Can you print the data exactly and leave out each image?
** Begin Dataset excerpts **
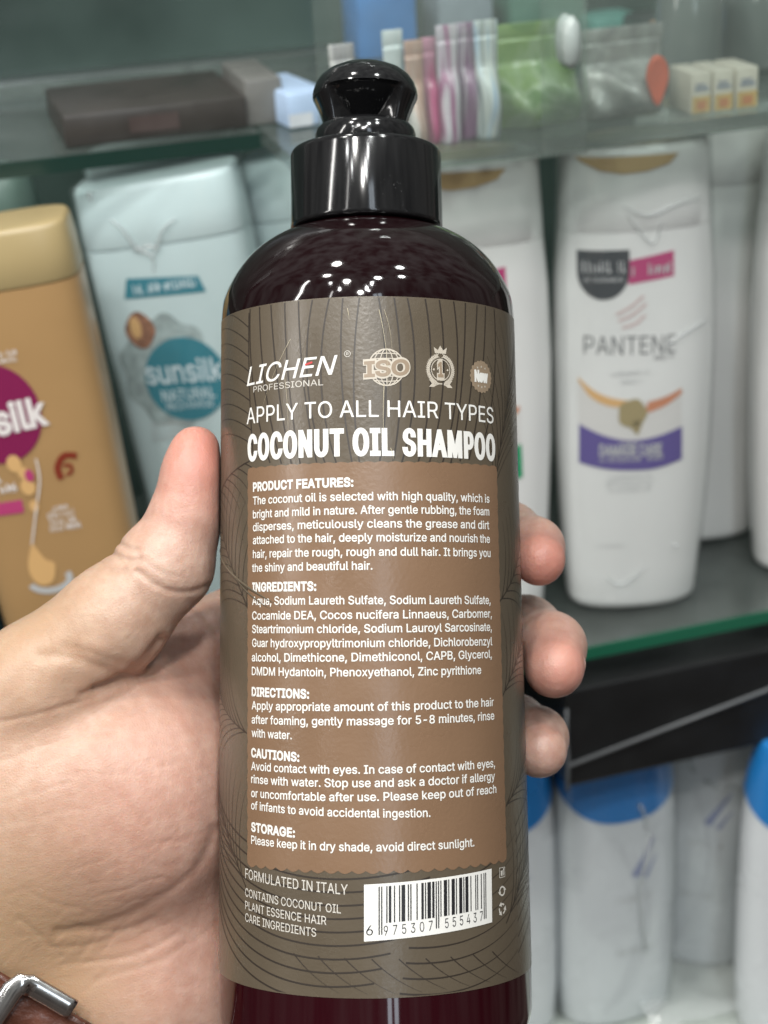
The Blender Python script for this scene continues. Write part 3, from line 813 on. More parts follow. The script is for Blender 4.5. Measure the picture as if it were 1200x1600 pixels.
sk = mat('skin', (.46, .285, .215), .42, .45)
t = sk.node_tree; L = t.links.new; b = t.nodes['Principled BSDF']
b.inputs['Subsurface Weight'].default_value = .35; b.inputs['Subsurface Radius'].default_value = (1, .36, .18); b.inputs['Subsurface Scale'].default_value = .0035
tcn = t.nodes.new('ShaderNodeTexCoord')
n1 = t.nodes.new('ShaderNodeTexNoise'); n1.inputs['Scale'].default_value = 210; n1.inputs['Roughness'].default_value = .62; n1.inputs['Detail'].default_value = 5; L(tcn.outputs['Object'], n1.inputs['Vector'])
n2 = t.nodes.new('ShaderNodeTexNoise'); n2.inputs['Scale'].default_value = 420; n2.inputs['Detail'].default_value = 3; L(tcn.outputs['Object'], n2.inputs['Vector'])
r1 = t.nodes.new('ShaderNodeValToRGB'); r1.color_ramp.elements[0].position = .33; r1.color_ramp.elements[0].color = (.435, .270, .210, 1)
r1.color_ramp.elements[1].position = .67; r1.color_ramp.elements[1].color = (.560, .400, .325, 1); L(n1.outputs[0], r1.inputs[0])
def attr(nm):
    a_ = t.nodes.new('ShaderNodeAttribute'); a_.attribute_name = nm; return a_.outputs['Fac']
mxa = t.nodes.new('ShaderNodeMix'); mxa.data_type = 'RGBA'; L(attr('sallow'), mxa.inputs[0]); L(r1.outputs[0], mxa.inputs[6]); mxa.inputs[7].default_value = (.42, .275, .165, 1)
mxb = t.nodes.new('ShaderNodeMix'); mxb.data_type = 'RGBA'; L(attr('redness'), mxb.inputs[0]); L(mxa.outputs[2], mxb.inputs[6]); mxb.inputs[7].default_value = (.52, .215, .165, 1)
L(mxb.outputs[2], b.inputs['Base Color'])
vo = t.nodes.new('ShaderNodeTexVoronoi'); vo.inputs['Scale'].default_value = 1300; vo.feature = 'DISTANCE_TO_EDGE'; L(tcn.outputs['Object'], vo.inputs['Vector'])
ma = t.nodes.new('ShaderNodeMath'); ma.operation = 'MULTIPLY_ADD'; ma.inputs[1].default_value = .6; L(vo.outputs[0], ma.inputs[0]); L(n2.outputs[0], ma.inputs[2])
bp = t.nodes.new('ShaderNodeBump'); bp.inputs['Strength'].default_value = .42; bp.inputs['Distance'].default_value = .0004; L(ma.outputs[0], bp.inputs['Height']); L(bp.outputs[0], b.inputs['Normal'])
M['skin'] = sk
hand = link('hand', me2, sk); hand.matrix_world = BM
tag(hand, 'bare left hand with thumb up, palm to the front, gripping the dark shampoo bottle', 'hand')
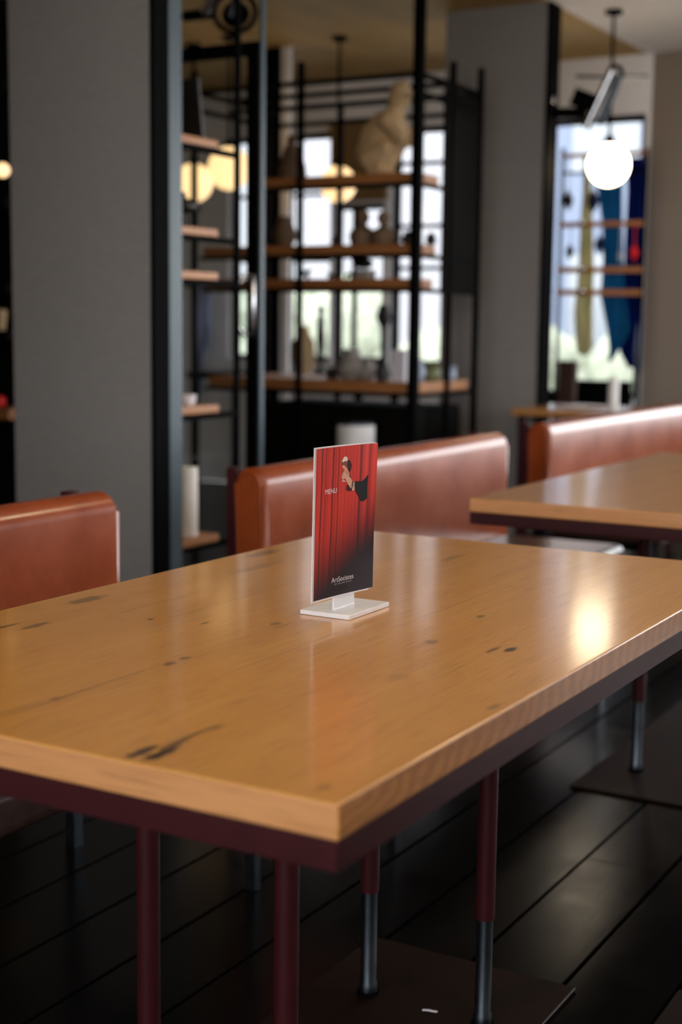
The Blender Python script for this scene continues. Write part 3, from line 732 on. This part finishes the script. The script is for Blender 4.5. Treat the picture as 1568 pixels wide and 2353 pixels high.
** End Dataset excerpts **
**Result below:**
The Blender Python script for this scene continues. Write part 3, from line 813 on. More parts follow. The script is for Blender 4.5. Measure the picture as if it were 1200x1600 pixels.
sk = mat('skin', (.46, .285, .215), .42, .45)
t = sk.node_tree; L = t.links.new; b = t.nodes['Principled BSDF']
b.inputs['Subsurface Weight'].default_value = .35; b.inputs['Subsurface Radius'].default_value = (1, .36, .18); b.inputs['Subsurface Scale'].default_value = .0035
tcn = t.nodes.new('ShaderNodeTexCoord')
n1 = t.nodes.new('ShaderNodeTexNoise'); n1.inputs['Scale'].default_value = 210; n1.inputs['Roughness'].default_value = .62; n1.inputs['Detail'].default_value = 5; L(tcn.outputs['Object'], n1.inputs['Vector'])
n2 = t.nodes.new('ShaderNodeTexNoise'); n2.inputs['Scale'].default_value = 420; n2.inputs['Detail'].default_value = 3; L(tcn.outputs['Object'], n2.inputs['Vector'])
r1 = t.nodes.new('ShaderNodeValToRGB'); r1.color_ramp.elements[0].position = .33; r1.color_ramp.elements[0].color = (.435, .270, .210, 1)
r1.color_ramp.elements[1].position = .67; r1.color_ramp.elements[1].color = (.560, .400, .325, 1); L(n1.outputs[0], r1.inputs[0])
def attr(nm):
    a_ = t.nodes.new('ShaderNodeAttribute'); a_.attribute_name = nm; return a_.outputs['Fac']
mxa = t.nodes.new('ShaderNodeMix'); mxa.data_type = 'RGBA'; L(attr('sallow'), mxa.inputs[0]); L(r1.outputs[0], mxa.inputs[6]); mxa.inputs[7].default_value = (.42, .275, .165, 1)
mxb = t.nodes.new('ShaderNodeMix'); mxb.data_type = 'RGBA'; L(attr('redness'), mxb.inputs[0]); L(mxa.outputs[2], mxb.inputs[6]); mxb.inputs[7].default_value = (.52, .215, .165, 1)
L(mxb.outputs[2], b.inputs['Base Color'])
vo = t.nodes.new('ShaderNodeTexVoronoi'); vo.inputs['Scale'].default_value = 1300; vo.feature = 'DISTANCE_TO_EDGE'; L(tcn.outputs['Object'], vo.inputs['Vector'])
ma = t.nodes.new('ShaderNodeMath'); ma.operation = 'MULTIPLY_ADD'; ma.inputs[1].default_value = .6; L(vo.outputs[0], ma.inputs[0]); L(n2.outputs[0], ma.inputs[2])
bp = t.nodes.new('ShaderNodeBump'); bp.inputs['Strength'].default_value = .42; bp.inputs['Distance'].default_value = .0004; L(ma.outputs[0], bp.inputs['Height']); L(bp.outputs[0], b.inputs['Normal'])
M['skin'] = sk
hand = link('hand', me2, sk); hand.matrix_world = BM
tag(hand, 'bare left hand with thumb up, palm to the front, gripping the dark shampoo bottle', 'hand')
The Blender Python script for this scene continues. Write part 3, from line 732 on. This part finishes the script. The script is for Blender 4.5. Treat the picture as 1568 pixels wide and 2353 pixels high.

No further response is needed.